Il ne s’agit pas d’événements isolés: les meurtres de George et de Barış font tous deux partie de l’idéologie sur laquelle l’État est fondé. Une idéologie raciste et chauvine qui s’exprime en différents endroits et de différentes manières, mais qui fait partie du même système d’Etats-nations capitalistes basé sur la mentalité masculine de pouvoir et de domination.
Avec cette mentalité, ils tentent de diviser la société, en se faisant l’ennemi de tous ceux qui sont différents, que ce soit par la couleur de leur peau, leur appartenance ethnique ou leur sexe. Ils génèrent la haine afin de maintenir leur pouvoir. Et ni Barış ni George n’ont malheureusement été les seuls à payer de leur vie la brutalité de ce système. L’histoire de la communauté noire et du peuple kurde a été marquée par l’oppression et la résistance.
De la traite des esclaves noirs aux politiques racistes et à la violence d’aujourd’hui, du massacre de Dersim à l’occupation du nord et de l’est de la Syrie par la Turquie et ses alliés djihadistes, nous voyons la continuité du système et la mentalité qui conduit à l’effondrement de l’environnement, qui refuse la liberté aux femmes et à la société. Nous voyons comment la guerre contre la société s’exprime chaque jour par la modernité capitaliste et la mentalité patriarcale contre la volonté démocratique du peuple.
Une guerre qui s’exprime particulièrement dans le corps et la vie des femmes, comme on peut le voir dans la région africaine occupée. Il y a quelques jours, une vidéo a été diffusée montrant des femmes qui avaient été kidnappées et qui sont détenues dans des prisons dans des conditions inhumaines et violentes par des groupes djihadistes soutenus par la Turquie, les États-Unis et le reste de l’OTAN. Ces groupes soutiennent des groupes qui kidnappent, torturent et assassinent des femmes à Afrin, ainsi que la police, qui assassine des Noirs en toute impunité et agresse et maltraite des femmes. Ici et là, nous menons la même guerre et en tant que femmes, tout comme nous sommes la première cible, nous devons être la première ligne de résistance.
L’État défend pour lui-même le monopole de la violence, tandis que la légitime défense est qualifiée de terrorisme, qu’elle se développe dans les rues des États-Unis ou dans les montagnes du Kurdistan. Mais, comme l’explique à juste titre Abdullah Öcalan, « une paix sans autodéfense est une expression de résignation et d’esclavage ».

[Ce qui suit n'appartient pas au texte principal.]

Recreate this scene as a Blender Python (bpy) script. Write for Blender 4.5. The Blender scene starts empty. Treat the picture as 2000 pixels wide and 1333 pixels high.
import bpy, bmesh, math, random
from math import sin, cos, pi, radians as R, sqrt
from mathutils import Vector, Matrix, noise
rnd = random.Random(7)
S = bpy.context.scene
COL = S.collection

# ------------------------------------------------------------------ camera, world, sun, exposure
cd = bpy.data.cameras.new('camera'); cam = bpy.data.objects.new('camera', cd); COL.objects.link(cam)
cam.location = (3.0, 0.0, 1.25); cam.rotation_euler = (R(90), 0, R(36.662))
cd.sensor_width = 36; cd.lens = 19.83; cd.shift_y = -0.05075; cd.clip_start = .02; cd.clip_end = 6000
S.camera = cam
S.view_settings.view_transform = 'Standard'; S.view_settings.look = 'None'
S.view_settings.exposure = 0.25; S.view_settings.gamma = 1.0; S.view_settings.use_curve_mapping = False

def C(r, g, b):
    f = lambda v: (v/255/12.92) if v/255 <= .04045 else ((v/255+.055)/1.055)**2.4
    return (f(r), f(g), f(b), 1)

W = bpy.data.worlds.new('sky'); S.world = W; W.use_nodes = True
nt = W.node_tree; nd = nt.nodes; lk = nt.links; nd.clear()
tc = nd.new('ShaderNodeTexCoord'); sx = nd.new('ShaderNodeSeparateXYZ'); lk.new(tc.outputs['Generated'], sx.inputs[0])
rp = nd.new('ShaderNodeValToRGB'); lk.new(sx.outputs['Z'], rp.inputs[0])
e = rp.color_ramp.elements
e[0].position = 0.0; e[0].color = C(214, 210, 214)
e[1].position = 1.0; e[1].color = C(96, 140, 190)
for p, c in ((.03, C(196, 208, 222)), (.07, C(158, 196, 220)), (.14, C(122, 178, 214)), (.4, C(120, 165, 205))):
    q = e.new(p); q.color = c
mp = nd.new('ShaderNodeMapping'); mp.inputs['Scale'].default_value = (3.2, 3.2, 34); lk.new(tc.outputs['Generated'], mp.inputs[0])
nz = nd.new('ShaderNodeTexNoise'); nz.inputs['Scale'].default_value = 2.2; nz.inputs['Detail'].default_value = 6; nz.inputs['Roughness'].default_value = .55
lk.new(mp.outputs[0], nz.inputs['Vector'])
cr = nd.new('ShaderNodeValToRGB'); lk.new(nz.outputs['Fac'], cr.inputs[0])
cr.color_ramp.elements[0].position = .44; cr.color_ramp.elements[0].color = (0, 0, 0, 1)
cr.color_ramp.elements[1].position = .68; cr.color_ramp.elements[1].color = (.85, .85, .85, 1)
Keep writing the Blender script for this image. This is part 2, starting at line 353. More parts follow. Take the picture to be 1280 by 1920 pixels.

Dans les territoires libérés du nord et de l’est de la Syrie, nous avons un engagement clair en faveur de la paix. Nous savons que sans justice, il n’y a pas de paix. Sans éthique, il n’y a pas de paix. Sans démocratie du peuple, il n’y a pas de paix. Sans la liberté des femmes, il n’y a pas de paix. C’est pourquoi nous construisons et défendons un système basé sur la libération des femmes et sur un système démocratique et écologique qui protège le droit à l’autodéfense et la coexistence des peuples, des religions et des groupes ethniques en tant que valeurs inaliénables.
Parce que jour après jour, nous continuons à être bombardés, assassinés et humiliés. Ils continuent à nous monter les uns contre les autres, divisant ainsi la société. Et c’est pourquoi notre plus grande arme pour nous défendre en tant que société est de rester unis, à partir de la diversité qui nous façonne, en considérant la différence comme ce qui nous enrichit.
Notre oppression a la même origine, et c’est pourquoi nous devons lutter ensemble pour y mettre fin, pour défendre une vie libre. Lutter contre le meurtre des Kurdes en Turquie, c’est lutter contre le meurtre des Noirs aux États-Unis. Lutter contre l’invasion du nord et de l’est de la Syrie, c’est lutter contre le racisme de la police. Défendre le Rojava, c’est défendre la communauté noire, et défendre la communauté noire, c’est défendre le peuple kurde.
En tant que femmes, nous nous engageons à lutter pour une liberté qui libère toute la société. Notre engagement à reconstruire une société qui vit ensemble comme une communauté dans sa diversité en réponse à tant de destruction, de division et de haine. Notre engagement à défendre la vie face à la mort qui nous est imposée.
Défendons-nous contre le racisme, le fascisme et la mentalité patriarcale des États-nations capitalistes. Construisons ensemble une vie libre en mémoire de George, de Barış, de tous les gens qui sont morts aux mains du fascisme et du racisme, et de tous les résistants qui nous ont précédés. Levons-nous et organisons-nous, car ce n’est qu’ensemble que nous ferons du racisme le souvenir douloureux d’une histoire achevée.
Pour tous les martyrs, du Rojava au monde entier, nous disons haut et fort que « la vie des Noirs compte », que « la vie des Kurdes compte », et nous sommes prêtes à les défendre côte à côte. »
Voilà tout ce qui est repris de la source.